Volume of combustion air required
Per SCF of fuel gas = 0.500/0.21 = 2.38 SCF
Per thousand BTU = (1000) (2.38)/286 (LHV) = 8.34 SCF
Volume of combustion products
Per SCF of fuel gas = 0.39 + 0.70 + 1.900 + 0.03* = 3.02 SCF
* Moisture content of fuel gas, assuming saturation @ 35 psig, 100°F
Per thousand BTU = (1000) (3.02)/286 (LHF) = 10.5 SCF
The combustion air requirements for the fuel gas per unit of heat release are less than the methane or the other fuel air requirements. Table 5.24 shows the combustion air requirements for the fuel gas. Therefore, the capacity of existing air blowers should be sufficient for the combustion of fuel gas without modifying the boiler.
The quantity of combustion products generated per unit of heat release is also lower for the fuel gas than for methane or the other fuels. This is due directly to the lower combustion air requirements for the fuel gas as seen in Table 5.23. Existing induced draft fans and air pollution control devices should not be adversely affected by the combustion of this fuel. This is important at plants that burn dirty fuels and sized pollution control equipment must remain effective.
Finally, the Purox process fuel gas combustion products release more heat per unit volume than the other fuels listed in Table 5.23, signifying that fuel gas flame temperature and heat transfer characteristics are similar to the other fuels.
In general the fuel gas of solid waste origin will be a small fraction of the total fuel requirements of a typical utility boiler.
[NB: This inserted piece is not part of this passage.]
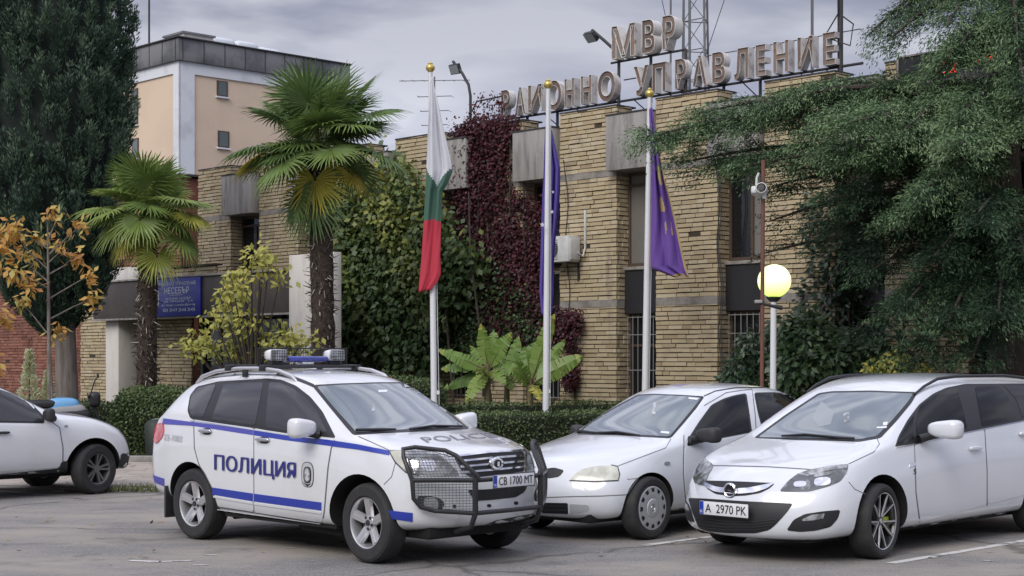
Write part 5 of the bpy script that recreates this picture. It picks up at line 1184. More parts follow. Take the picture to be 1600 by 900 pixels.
# ---- wagon on the right
aj = Car('estate_car', 'white estate car with black alloy wheels and black roof rails', 'car', (2.78568, 15.14178), (-.7107, -.7035), 'white cars parked nose out')
aj.cage([-4.4, -4.2, -3.8, -3.1, -2.4, -1.9, -1.45, -1.15, -.85, -.5, -.22, -.06, .2, .45, .62, .78],
    {'L0': [(-4.4, .72, .36), (-3.8, .76, .24), (.3, .76, .22), (.78, .62, .20)],
     'L1': [(-4.35, .84, .44), (-3.7, .91, .27), (.2, .91, .25), (.55, .90, .24), (.78, .80, .225)],
     'L2': [(-4.35, .86, .62), (-3.8, .935, .52), (.2, .945, .50), (.55, .93, .46), (.78, .82, .42)],
     'L3': [(-4.35, .84, .90), (-3.8, .93, .90), (-1.4, .945, .86), (0, .935, .77), (.5, .91, .70), (.78, .80, .62)],
     'L4': [(-4.35, .78, 1.22), (-2.64, .885, 1.215), (-1.42, .89, 1.135), (-.3, .875, 1.05), (.2, .86, .965), (.5, .83, .87), (.78, .72, .76)],
     'L5': [(-4.4, 0.68, 1.25), (-4.2, 0.64, 1.4), (-3.8, 0.64, 1.595), (-2.6, 0.66, 1.645), (-1.9, 0.665, 1.65), (-1.45, 0.665, 1.63), (-1.15, 0.665, 1.565), (-0.85, 0.7, 1.445), (-0.5, 0.755, 1.27), (-0.22, 0.795, 1.1), (-0.06, 0.785, 1.05), (0.2, 0.775, 0.99), (0.5, 0.74, 0.9), (0.78, 0.62, 0.8)],
     'C2': [(-4.4, 0.48, 1.28), (-4.2, 0.46, 1.44), (-3.8, 0.44, 1.63), (-2.6, 0.44, 1.68), (-1.9, 0.44, 1.68), (-1.45, 0.44, 1.655), (-1.15, 0.45, 1.595), (-0.85, 0.47, 1.48), (-0.5, 0.5, 1.31), (-0.22, 0.52, 1.13), (-0.06, 0.52, 1.065), (0.2, 0.52, 1), (0.5, 0.5, 0.92), (0.78, 0.42, 0.83)],
     'C1': [(-4.4, 0.24, 1.29), (-4.2, 0.23, 1.46), (-3.8, 0.22, 1.645), (-2.6, 0.22, 1.695), (-1.9, 0.22, 1.695), (-1.45, 0.22, 1.67), (-1.15, 0.23, 1.615), (-0.85, 0.24, 1.505), (-0.5, 0.25, 1.335), (-0.22, 0.26, 1.155), (-0.06, 0.26, 1.075), (0.2, 0.26, 1.01), (0.5, 0.25, 0.93), (0.78, 0.22, 0.845)],
     'C0': [(-4.4, 0, 1.295), (-4.2, 0, 1.465), (-3.8, 0, 1.65), (-2.6, 0, 1.7), (-1.9, 0, 1.7), (-1.45, 0, 1.675), (-1.15, 0, 1.62), (-0.85, 0, 1.51), (-0.5, 0, 1.34), (-0.22, 0, 1.16), (-0.06, 0, 1.08), (0.2, 0, 1.015), (0.5, 0, 0.935), (0.78, 0, 0.85)]},
    [.72, .78, .80, .74, .66, .60], [.28, .34, .34, .34, .30, .26], [-4.35, -4.38, -4.41, -4.41, -4.39, -4.35], [.08, .1, .1, .08, .08, .08],
    [(.02, .35, .43, .55, 1.3), (-3.12, .35, .43, .55, 1.3)], PAINT2, creases=[('L4', -4.35, .2, .4)])
c = aj
c.patch('windscreen_surround', [(1178, 684.3), (1227, 648.5), (1279, 614.5), (1300, 611.5), (1360, 610.5), (1434, 613), (1424, 630), (1400, 659), (1376, 684.5), (1342, 690.5), (1300, 689), (1240, 687.5)], .003, TRIM)
c.patch('windscreen', [(1185, 683.7), (1230, 651), (1281, 617.3), (1300, 614.5), (1360, 613.5), (1427, 615.5), (1416, 631), (1394, 657), (1370, 682), (1342, 687), (1300, 685.5), (1240, 684.5)], .006, SCREEN)
c.patch('window_surround', [(1398, 699), (1404, 681), (1418, 656), (1436, 632), (1458, 615), (1478, 606), (1508, 600), (1600, 599.5), (1660, 601), (1720, 610), (1722, 632), (1660, 643), (1600, 656.5), (1507, 675.5), (1440, 691)], .003, TRIM, mirror=True)
fd = c.patch('front_door', [(1429, 696), (1507, 678), (1537.5, 672), (1541, 735), (1541, 788), (1438, 815), (1432, 770)], .0045, PAINT2)
rd = c.patch('rear_door', [(1539, 671.5), (1600, 659), (1660, 646), (1680, 660), (1670, 700), (1630, 735), (1612, 770), (1543, 787.5), (1543, 735)], .0045, PAINT2)
c.seam([(1429, 693), (1431, 770), (1437, 817)], 1.2, .0035); c.seam([(1538.3, 672), (1542, 735), (1542, 790)], 1.2, .0035)
c.patch('window', [(1432, 686), (1431, 660), (1437, 635), (1459, 618.5), (1480, 609.5), (1495, 606.5), (1504, 640), (1511, 670)], .006, GLASS, fd, mirror=c.root)
c.patch('window', [(1523, 604), (1560, 603), (1576, 622), (1587, 655), (1534, 666.5)], .006, GLASS, rd, mirror=c.root)
c.patch('quarter_window', [(1402, 695), (1406, 683), (1420, 659), (1428, 649), (1425, 665), (1427, 687)], .006, GLASS, mirror=True)
c.patch('quarter_window', [(1568, 603), (1600, 602.5), (1660, 604), (1710, 612), (1712, 630), (1660, 640), (1597, 653), (1588, 625)], .006, GLASS, mirror=True)
c.seam([(1400, 699), (1440, 691.8), (1507, 676.5), (1600, 657.5), (1660, 644)], 1.2, .008, m=CHROME, name='window_chrome_strip')
c.patch('headlight', [(1218, 768), (1230, 753), (1245, 741.5), (1265, 734.5), (1295, 729), (1325.5, 725.5), (1323, 738), (1313, 752), (1295, 760), (1265, 768), (1240, 768.5)], .006, LAMPD, mirror=True, thick=.02)
c.patch('lamp_rim', [(1245, 741.5), (1265, 734.5), (1295, 729), (1325, 725.8), (1322, 732), (1295, 736), (1262, 745)], .010, LAMPC, sm=0)
c.patch('lamp_eyelid', oval(1250, 757, 10, 4.5, -.05), .011, LAMPH, sm=0, step=3); c.patch('lamp_eyelid', oval(1285, 753, 13, 6.5, -.1), .011, LAMPH, sm=0, step=3); c.patch('lamp_eyelid', oval(1286, 742, 14, 3, -.2), .011, LAMPC, sm=0, step=3)
c.patch('grille', [(1099, 751), (1143, 752), (1211, 755), (1203, 763), (1188, 770.5), (1165, 774.5), (1143, 775.5), (1118, 772), (1104, 763)], .004, INK, thick=.02)
c.patch('chrome_wing', [(1099, 752.5), (1118, 761), (1143, 764.5), (1170, 763), (1211, 755), (1199, 764), (1180, 770), (1160, 772), (1143, 772), (1118, 769), (1104, 762)], .014, CHROME, thick=.02)
b, nb = c.hit(1143.5, 766); q = MB(); Mq = Matrix.Translation(b + Vector((.03, 0, 0))) @ Matrix.Rotation(R(90), 4, 'Y')
q.lathe([(.068, -.02), (.070, .008), (.060, .014), (.052, .008), (.050, -.01)], 32, Mq, 0); q.lathe([(.001, -.004), (.052, -.004)], 28, Mq, 1)
q.add([Mq @ Vector(p) for p in ((-.012, -.085, .012), (.006, .012, .012), (-.004, .012, .012), (.012, .085, .012), (-.006, -.012, .012), (.004, -.012, .012))], [(0, 4, 5, 1, 2)[:5], (3, 2, 4)[:3]], 0)
q.prism([(-.020, -.075), (.006, .012), (.020, .075), (-.006, -.012)], .008, .014, Mq, 0)
q.build('badge', [CHROME, INK], c.root, 40)
c.patch('lower_grille', [(1075.5, 778), (1101, 779), (1160, 783), (1239, 787), (1230, 800), (1212, 820), (1202, 828), (1181, 833), (1140, 833), (1106, 830), (1092, 825), (1082, 800)], .004, INK, thick=.03)
for k in range(4): c.seam([(1088+k*2, 809+4.6*k), (1130, 814+4.4*k), (1180, 815+4.2*k), (1216-5*k, 811+4.5*k)], 1.1, .010, m=PLASTIC, name='grille_bar')
c.patch('fog_lamp_housing', [(1229, 828.5), (1240, 812), (1258, 803), (1285, 799), (1313, 796.5), (1309, 810), (1298, 823), (1275, 829), (1250, 831)], .004, TRIM, mirror=True, thick=.03)
c.patch('fog_lamp', [(1254, 811), (1268, 804.5), (1288, 802.5), (1286, 810), (1270, 813), (1254, 814)], .010, LAMPC, sm=0, mirror=True)
c.seam([(1095, 727), (1140, 728), (1200, 729.5), (1265, 733.5)], 1.2, .003); c.seam([(1370, 684), (1374, 694), (1366, 706), (1326, 725)], 1.1, .003); c.seam([(1095, 727), (1096, 748), (1099, 752)], 1.1, .003); 0
c.seam([(1326, 753), (1335, 764), (1352, 772)], 1.0, .003)
c.patch('front_lip', [(1082, 838), (1180, 843), (1260, 848), (1329, 851), (1332, 856), (1260, 856), (1150, 852), (1090, 846)], .006, TRIM)
c.seam([(1422, 829), (1500, 815), (1600, 797.5), (1660, 787)], 2.4, .010, m=PAINT2, name='sill')
for (px, py, par) in ((1521, 700, fd), (1598, 677, rd)):
    l0, n0 = c.hit(px, py); mb = MB(); vs, fs = superell(l0 + Vector((0, .028, 0)), (.115, .018, .02), .5, .5); mb.add(vs, fs, 0); mb.build('handle', PAINT2, par, 50)
c.patch('badge_lettering', [(1421, 725.5), (1431, 722), (1431, 727), (1421, 730)], .006, CHROME, sm=0, step=3); c.text('badge_lettering', 'S', [(1427, 733), (1431, 732), (1431, 740), (1427, 741)], .006, INK, weight=.03)
for x in (0.02, -3.12):
    for sg in (1, -1): wheel(c, x, sg*.825, .348, .235, .268, 'black5y', sg, steer=7 if x > -1 else 0)
side_mirror(c, (-.80, 1.10, 1.175), (.10, .17, .085), PAINT2, (-.66, .90, 1.08)); side_mirror(c, (-.98, -.97, 1.14), (.15, .06, .075), PAINT2, (-.90, -.88, 1.08))
for pts in ([(1222, 684), (1258, 682), (1310, 686.5), (1335, 688)],):
    hv = c.castpts(pts, .02); q = MB(); q.tube([a for a, _ in hv], [.010, .014, .012, .012], 6); q.build('wiper', TRIM, c.root, 60)
c.patch('windscreen_card_and_reflection', [(1318, 647), (1327, 644), (1328, 659), (1319, 661)], .0085, LAMPC, sm=0); c.patch('windscreen_card_and_reflection', [(1276, 640), (1284, 628), (1304, 645), (1298, 664), (1280, 668), (1270, 655)], .0078, mat('painted_hazy_reflection', (.24, .27, .285), .25, coat=.5), sm=0)  # the large pale patch is a hazy reflection painted onto the glass
c.patch('windscreen_card_and_reflection', [(1380, 661), (1387, 660), (1386, 665), (1380, 665.5)], .0085, PLATE, sm=0); c.patch('windscreen_card_and_reflection', [(1370, 668), (1386, 667), (1385, 669.5), (1370, 670)], .0085, PLATE, sm=0)
for sg in (-1, 1):
    q = MB(); y = sg*.635; q.tube([(-1.02, y*1.0, 1.50), (-1.2, y, 1.575), (-1.45, y, 1.645), (-1.8, y, 1.668), (-2.8, y, 1.668), (-3.6, y*.98, 1.62), (-3.85, y*.97, 1.55)], [.010, .015, .017, .017, .017, .017, .012], 8); q.build('roof_rail', TRIM, c.root, 60)
ub = MB(); ub.box((-4.0, -.66, .175), (.80, .66, .42), bev=.05); ub.box((-2.6, -.78, .21), (-.5, .78, .26), bev=.01); ub.build('underbody', LINER, c.root, 40)
number_plate(c, Vector((1.165, -.03, .47)), .56, .125, 1, 'A  2970 PK')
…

Thus, variations in production fuel gas flow and heating values can be absorbed through adjustment in the base fuel flow rate. This would require a relatively simple control system.
Landfill Gases:
Another potential source of clean gaseous fuels from organic solid waste are the gases generated at sanitary landfills. Should the tests show gas is available in quantities and qualities (1,000 ft3/min, 50% methane) of economically feasible proportions, NRG will install a molecular sieve purification station on the site to collect and then sell the gases. A landfill is economically feasible if it can produce 3.5 – 7 lb. of methane per pound of landfill and there is a nearby market for the gas.